Moscow has yet to decide whether it’s worth it to move toward a radically closer relationship with the PRC.
The Europeans seem much more logical. In the last year and a half, the European authorities have discussed the issue of lifting the embargo on supplying weapons to China twice. Both times, the Europeans voted in the absolute majority to maintain the embargo on China. Thus, the EU, to all present appearances, will not reverse the embargo any time soon. Moreover, American Secretary of State Colin Powell warned his European colleagues that if they vote to lift the embargo, the US will introduce sanctions against European defense companies.
The benefits of Gangchuan’s plan are far from obvious, even for the Russian defense industry. In recent years, Russia’s defense companies and state trading intermediary Rosoboronexport have been able to diversify their orders thanks to contracts with India, Vietnam, Malaysia, and Indonesia.

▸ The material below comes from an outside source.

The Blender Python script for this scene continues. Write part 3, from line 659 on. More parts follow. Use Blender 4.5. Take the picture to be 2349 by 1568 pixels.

For example, according to last year’s results, India became a major buyer of Russian weaponry, purchasing 42% of the total supply, while China only purchased 38%. Of course, if China were to pay Russia $10 billion for new technology, this would allow Russia to finance a few promising aviation and missile projects, but not all. Once Russia sells China the latest technology, however, this will put an end to the future Chinese market for Russian military hardware.
Thus, wouldn’t it be better to just sell China the weapons that the Russian army uses? China has nowhere else to go, as no one else will sell them military technology.